=== Supplied material ===
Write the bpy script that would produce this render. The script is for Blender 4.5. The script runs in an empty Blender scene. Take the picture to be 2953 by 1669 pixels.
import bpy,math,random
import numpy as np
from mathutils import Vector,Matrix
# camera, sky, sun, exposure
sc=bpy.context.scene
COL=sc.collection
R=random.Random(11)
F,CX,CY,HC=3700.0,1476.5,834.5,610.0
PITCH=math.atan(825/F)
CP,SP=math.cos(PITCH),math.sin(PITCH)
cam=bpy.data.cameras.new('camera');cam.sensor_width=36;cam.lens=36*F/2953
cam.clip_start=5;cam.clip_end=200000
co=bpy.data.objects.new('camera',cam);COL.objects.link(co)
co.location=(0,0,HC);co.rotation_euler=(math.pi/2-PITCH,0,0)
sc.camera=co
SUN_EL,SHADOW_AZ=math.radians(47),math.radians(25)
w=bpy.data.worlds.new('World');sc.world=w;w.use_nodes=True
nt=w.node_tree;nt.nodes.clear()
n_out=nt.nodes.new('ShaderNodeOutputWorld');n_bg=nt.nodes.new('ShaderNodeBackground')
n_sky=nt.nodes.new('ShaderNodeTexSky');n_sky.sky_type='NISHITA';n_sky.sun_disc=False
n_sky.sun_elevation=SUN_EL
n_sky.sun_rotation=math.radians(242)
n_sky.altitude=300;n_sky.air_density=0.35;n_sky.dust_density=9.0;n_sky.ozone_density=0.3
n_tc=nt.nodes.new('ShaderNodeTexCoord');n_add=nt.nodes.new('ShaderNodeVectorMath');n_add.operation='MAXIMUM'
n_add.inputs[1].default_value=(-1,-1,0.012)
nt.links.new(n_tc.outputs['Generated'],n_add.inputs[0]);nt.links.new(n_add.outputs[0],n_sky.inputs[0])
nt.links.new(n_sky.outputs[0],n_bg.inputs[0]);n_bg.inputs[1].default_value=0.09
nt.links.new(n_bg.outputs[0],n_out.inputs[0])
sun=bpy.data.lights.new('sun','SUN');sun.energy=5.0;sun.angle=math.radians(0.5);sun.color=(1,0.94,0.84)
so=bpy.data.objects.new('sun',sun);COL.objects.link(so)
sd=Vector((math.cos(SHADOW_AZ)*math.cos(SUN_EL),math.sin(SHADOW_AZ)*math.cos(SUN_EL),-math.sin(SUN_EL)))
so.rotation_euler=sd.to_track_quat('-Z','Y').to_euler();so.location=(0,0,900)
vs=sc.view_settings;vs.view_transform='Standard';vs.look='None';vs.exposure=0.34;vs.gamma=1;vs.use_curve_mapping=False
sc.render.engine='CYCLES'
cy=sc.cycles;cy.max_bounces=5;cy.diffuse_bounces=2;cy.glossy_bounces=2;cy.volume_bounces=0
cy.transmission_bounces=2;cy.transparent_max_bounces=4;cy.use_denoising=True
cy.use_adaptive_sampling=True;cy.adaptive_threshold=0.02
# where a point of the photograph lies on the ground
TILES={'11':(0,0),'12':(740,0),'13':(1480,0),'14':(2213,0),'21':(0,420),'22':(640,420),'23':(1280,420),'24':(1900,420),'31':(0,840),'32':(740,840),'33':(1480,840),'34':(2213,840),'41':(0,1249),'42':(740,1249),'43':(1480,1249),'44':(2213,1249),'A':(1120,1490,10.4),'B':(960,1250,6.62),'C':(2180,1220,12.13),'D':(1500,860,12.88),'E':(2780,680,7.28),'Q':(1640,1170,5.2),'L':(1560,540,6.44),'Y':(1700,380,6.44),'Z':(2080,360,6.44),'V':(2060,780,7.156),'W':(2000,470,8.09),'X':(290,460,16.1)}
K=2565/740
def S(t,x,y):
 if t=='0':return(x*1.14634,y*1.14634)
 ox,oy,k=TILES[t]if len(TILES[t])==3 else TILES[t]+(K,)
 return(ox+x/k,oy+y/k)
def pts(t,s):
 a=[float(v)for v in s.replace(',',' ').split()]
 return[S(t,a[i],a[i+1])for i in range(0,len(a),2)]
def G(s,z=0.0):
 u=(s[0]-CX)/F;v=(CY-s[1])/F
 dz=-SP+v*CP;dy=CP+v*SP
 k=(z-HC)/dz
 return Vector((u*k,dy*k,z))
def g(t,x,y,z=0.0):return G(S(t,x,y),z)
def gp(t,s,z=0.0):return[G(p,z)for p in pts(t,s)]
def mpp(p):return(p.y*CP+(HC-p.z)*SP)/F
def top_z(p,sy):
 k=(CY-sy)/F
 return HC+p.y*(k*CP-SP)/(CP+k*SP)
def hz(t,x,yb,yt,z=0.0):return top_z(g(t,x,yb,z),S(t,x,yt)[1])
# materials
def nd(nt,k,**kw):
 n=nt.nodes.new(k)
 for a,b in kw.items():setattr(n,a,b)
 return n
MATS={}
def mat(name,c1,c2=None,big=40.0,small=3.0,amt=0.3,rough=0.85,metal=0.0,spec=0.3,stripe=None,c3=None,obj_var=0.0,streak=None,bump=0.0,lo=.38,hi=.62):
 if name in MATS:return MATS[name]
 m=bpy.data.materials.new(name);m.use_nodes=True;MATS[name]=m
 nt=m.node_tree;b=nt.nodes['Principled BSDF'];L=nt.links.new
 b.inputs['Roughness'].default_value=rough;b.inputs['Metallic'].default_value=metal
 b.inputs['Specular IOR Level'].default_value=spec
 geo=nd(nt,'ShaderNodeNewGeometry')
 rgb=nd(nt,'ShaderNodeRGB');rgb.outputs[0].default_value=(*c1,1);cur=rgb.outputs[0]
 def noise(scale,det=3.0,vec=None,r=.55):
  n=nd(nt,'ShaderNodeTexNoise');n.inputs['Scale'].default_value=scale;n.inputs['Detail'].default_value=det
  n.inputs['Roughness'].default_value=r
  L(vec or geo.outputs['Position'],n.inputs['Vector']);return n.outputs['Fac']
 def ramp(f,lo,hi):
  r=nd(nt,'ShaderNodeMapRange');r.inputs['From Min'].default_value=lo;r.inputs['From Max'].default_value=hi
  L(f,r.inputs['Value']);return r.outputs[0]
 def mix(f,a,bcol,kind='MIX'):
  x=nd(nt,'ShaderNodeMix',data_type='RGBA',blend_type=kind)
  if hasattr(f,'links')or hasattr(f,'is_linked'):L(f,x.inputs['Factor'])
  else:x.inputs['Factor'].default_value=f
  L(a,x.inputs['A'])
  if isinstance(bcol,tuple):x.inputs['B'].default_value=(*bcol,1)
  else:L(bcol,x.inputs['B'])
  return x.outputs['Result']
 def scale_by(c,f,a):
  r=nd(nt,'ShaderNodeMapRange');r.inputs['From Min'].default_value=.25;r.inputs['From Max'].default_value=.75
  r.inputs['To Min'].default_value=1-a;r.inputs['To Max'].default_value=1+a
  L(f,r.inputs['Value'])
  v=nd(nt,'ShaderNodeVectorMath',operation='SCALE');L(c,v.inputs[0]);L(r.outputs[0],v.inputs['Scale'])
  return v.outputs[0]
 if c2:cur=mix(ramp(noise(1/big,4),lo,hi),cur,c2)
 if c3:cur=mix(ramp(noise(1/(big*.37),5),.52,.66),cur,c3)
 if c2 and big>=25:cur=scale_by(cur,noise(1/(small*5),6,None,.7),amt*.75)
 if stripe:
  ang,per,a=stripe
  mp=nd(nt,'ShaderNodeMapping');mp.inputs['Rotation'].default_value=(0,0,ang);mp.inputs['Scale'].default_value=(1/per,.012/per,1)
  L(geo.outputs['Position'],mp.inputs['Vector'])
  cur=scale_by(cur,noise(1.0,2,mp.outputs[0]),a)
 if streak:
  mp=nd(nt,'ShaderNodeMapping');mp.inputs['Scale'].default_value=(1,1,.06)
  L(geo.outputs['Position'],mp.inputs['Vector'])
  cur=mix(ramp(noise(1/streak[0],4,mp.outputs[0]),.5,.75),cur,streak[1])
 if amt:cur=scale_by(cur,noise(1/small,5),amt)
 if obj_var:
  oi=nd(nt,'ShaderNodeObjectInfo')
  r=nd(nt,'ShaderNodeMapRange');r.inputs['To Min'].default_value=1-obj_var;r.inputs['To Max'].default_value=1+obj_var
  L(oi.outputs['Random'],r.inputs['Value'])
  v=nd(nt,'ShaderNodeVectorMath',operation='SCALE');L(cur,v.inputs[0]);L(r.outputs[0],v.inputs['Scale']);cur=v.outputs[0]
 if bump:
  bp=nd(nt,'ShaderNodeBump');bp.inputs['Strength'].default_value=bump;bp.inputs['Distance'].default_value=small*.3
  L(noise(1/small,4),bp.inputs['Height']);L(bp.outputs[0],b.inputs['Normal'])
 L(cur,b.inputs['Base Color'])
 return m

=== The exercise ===
Pick out every line above that contains the word "scene" and copy it.

=== Solved problem ===
Write the bpy script that would produce this render. The script is for Blender 4.5. The script runs in an empty Blender scene. Take the picture to be 2953 by 1669 pixels.
sc=bpy.context.scene